Copy out the data exactly, leaving the pictures behind.

## Begin

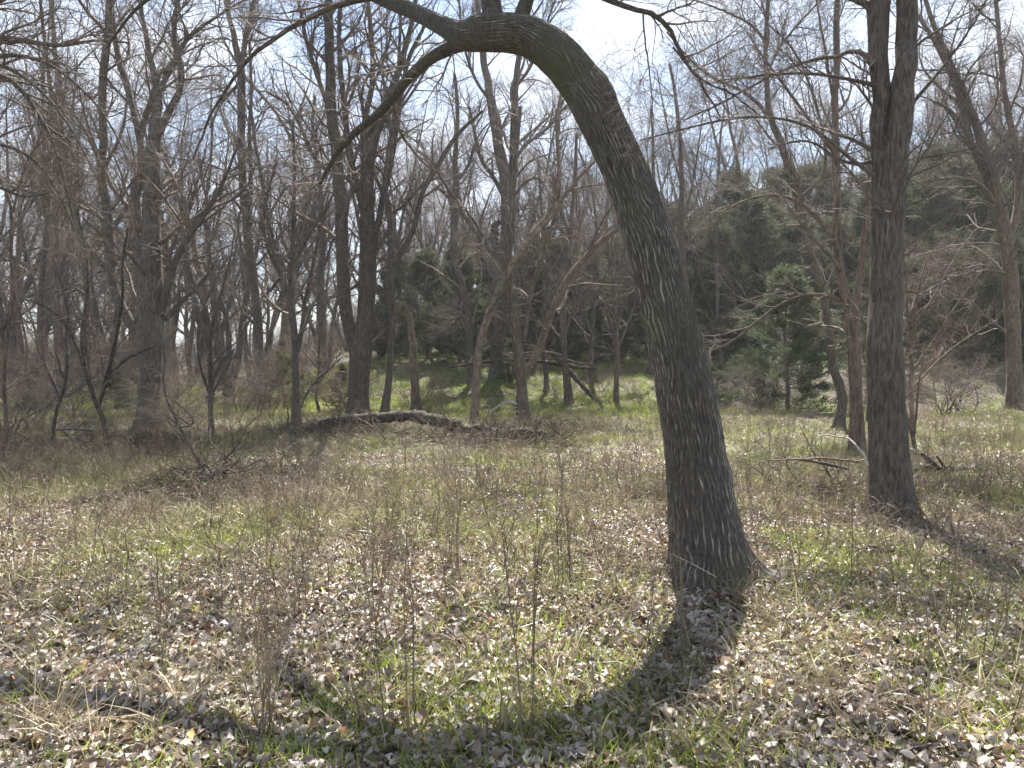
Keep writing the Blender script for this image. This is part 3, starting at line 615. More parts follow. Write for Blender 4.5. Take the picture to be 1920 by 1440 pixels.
wood('fallen_log', 'long dark log arching low across the clearing behind the brush', 13.6, [(440, 838, 10, .3), (500, 828, 14, .3), (550, 815, 15, .3), (600, 798, 18, .2), (650, 784, 18, 0), (700, 785, 20, 0), (760, 778, 20, 0), (800, 783, 22, -.1), (850, 797, 24, -.2), (880, 811, 25, -.2), (930, 824, 19, -.3), (960, 832, 12, -.3)], M_LOG, ((10, 5, 3, 1), (.5, .3, .2, .1)), 1)
wood('fallen_log', 'rough brown log end lying right of the arching log among dead weeds', 12.6, [(880, 804, 10, .6), (905, 800, 12, .4), (930, 812, 13, .2), (950, 818, 24, 0), (980, 813, 26, 0), (1010, 815, 22, 0), (1040, 821, 13, 0), (1062, 827, 7, 0)], M_LOG, ((12, 5, 3, 1), (.45, .3, .2, .1)), 2)
wood('fallen_log', 'mossy dark log on the grass to the right of the thick forked tree', 8.9, [(1705, 884, 9), (1730, 879, 15), (1780, 881, 18), (1830, 884, 16), (1880, 886, 19), (1915, 889, 16), (1960, 892, 14)], M_LOG, ((5, 4, 3, 1), (.4, .25, .15, .1)), 3)
wood('broken_branch', 'stub of broken branch propped diagonally on the mossy log', 8.8, [(1727, 850, 6), (1745, 865, 8), (1762, 880, 9), (1775, 888, 8)], M_LOG, None, 4, 'branch')
wood('broken_branch', 'thinner second stub leaning beside the propped branch on the mossy log', 8.75, [(1756, 855, 3), (1765, 868, 4.5), (1778, 886, 7)], M_LOG, None, 5, 'branch')
wood('dead_branch', 'white bleached branch drooping against the foot of the forked tree', 6.4, [(1530, 824, 1.6, .3), (1538, 816, 2.2, .3), (1552, 815, 2.6, .28), (1568, 819, 3, .25), (1588, 820, 3.4, .2), (1601, 830, 3.6, .1), (1608, 840, 3.8, .05), (1619, 850, 4, 0), (1628, 874, 4, 0)], M_DEAD, ((3, 2, 2, 0), (.15, .08, .05, .05)), 6, 'branch', .14)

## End

*Response for this exercise*.
Keep writing the Blender script for this image. This is part 3, starting at line 615. More parts follow. Write for Blender 4.5. Take the picture to be 1920 by 1440 pixels.
wood('fallen_log', 'long dark log arching low across the clearing behind the brush', 13.6, [(440, 838, 10, .3), (500, 828, 14, .3), (550, 815, 15, .3), (600, 798, 18, .2), (650, 784, 18, 0), (700, 785, 20, 0), (760, 778, 20, 0), (800, 783, 22, -.1), (850, 797, 24, -.2), (880, 811, 25, -.2), (930, 824, 19, -.3), (960, 832, 12, -.3)], M_LOG, ((10, 5, 3, 1), (.5, .3, .2, .1)), 1)
wood('fallen_log', 'rough brown log end lying right of the arching log among dead weeds', 12.6, [(880, 804, 10, .6), (905, 800, 12, .4), (930, 812, 13, .2), (950, 818, 24, 0), (980, 813, 26, 0), (1010, 815, 22, 0), (1040, 821, 13, 0), (1062, 827, 7, 0)], M_LOG, ((12, 5, 3, 1), (.45, .3, .2, .1)), 2)
wood('fallen_log', 'mossy dark log on the grass to the right of the thick forked tree', 8.9, [(1705, 884, 9), (1730, 879, 15), (1780, 881, 18), (1830, 884, 16), (1880, 886, 19), (1915, 889, 16), (1960, 892, 14)], M_LOG, ((5, 4, 3, 1), (.4, .25, .15, .1)), 3)
wood('broken_branch', 'stub of broken branch propped diagonally on the mossy log', 8.8, [(1727, 850, 6), (1745, 865, 8), (1762, 880, 9), (1775, 888, 8)], M_LOG, None, 4, 'branch')
wood('broken_branch', 'thinner second stub leaning beside the propped branch on the mossy log', 8.75, [(1756, 855, 3), (1765, 868, 4.5), (1778, 886, 7)], M_LOG, None, 5, 'branch')
wood('dead_branch', 'white bleached branch drooping against the foot of the forked tree', 6.4, [(1530, 824, 1.6, .3), (1538, 816, 2.2, .3), (1552, 815, 2.6, .28), (1568, 819, 3, .25), (1588, 820, 3.4, .2), (1601, 830, 3.6, .1), (1608, 840, 3.8, .05), (1619, 850, 4, 0), (1628, 874, 4, 0)], M_DEAD, ((3, 2, 2, 0), (.15, .08, .05, .05)), 6, 'branch', .14)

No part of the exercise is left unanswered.